Now it's a case of motorcycling till I can't fit into my leathers anymore, then getting back on the pushbike until I can, but every time I have to build up my fitness again it's harder and more gruelling, but I just don't have the willpower to cycle say 3 days a week, or do some extra training at weekends to counteract my internal-combustion induced lardiness. In terms of my waistline at least, I'll be glad when the oil runs out!

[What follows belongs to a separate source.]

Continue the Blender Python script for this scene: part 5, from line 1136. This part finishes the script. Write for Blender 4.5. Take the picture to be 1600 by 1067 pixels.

Anonymous March 9, 2007 at 10:49 am

I think focusing on eating MORE veg/fruit (as opposed to trying to CUT OUT stuff) is really the right way to go. I've been on my healthier geek trip for a month and a half now, and one of the interesting side-effects is that I FEEL like eating fruit and veggies much more. Eating an apple for a break at 4pm has replaced digging into the chocolate bars or bread and cheese.
Maybe we should start a healthier geek club or something like that? 🙂

Anonymous March 9, 2007 at 4:10 pm

Practice what you preach.
Anyone want to join in?

Anonymous March 9, 2007 at 4:17 pm

Just outside of KL in Petaling Jaya. I take it you're in SG?

Anonymous March 10, 2007 at 2:12 am

That's right, came here in 2003. Do you get down here much? I tend to go to Malacca rather than KL when I go to MY…

Anonymous March 10, 2007 at 9:17 pm

Just before Christmas, I decided I'd had enough, and the minute the Christmas baking was gone, I'd start taking charge of my weight. I used to be quite fit, but over the past few years, increasing work-loads and long hours have kept me more sedentary than I like.
I'd long sworn off diets, since of course “diets don't work.” But I decided I'd give the old Weight Watchers system another go, and since I started, I've lost about 5 kilos. That's in about 6 weeks. No extra exercise, but I do need to weigh & measure stuff. (As for the books & materials, I'm piggybacking off relatives who actually go to the meetings.)

Anonymous March 11, 2007 at 8:31 pm

I've just a Trek in Africa. Lost 6 lbs in one week. That was on top of the 6 lbs list since December. Much more I'll waste away!
Eat less, eat slower, reduce carbs and cut out the rubbish like cakes, biscuits and chocolate.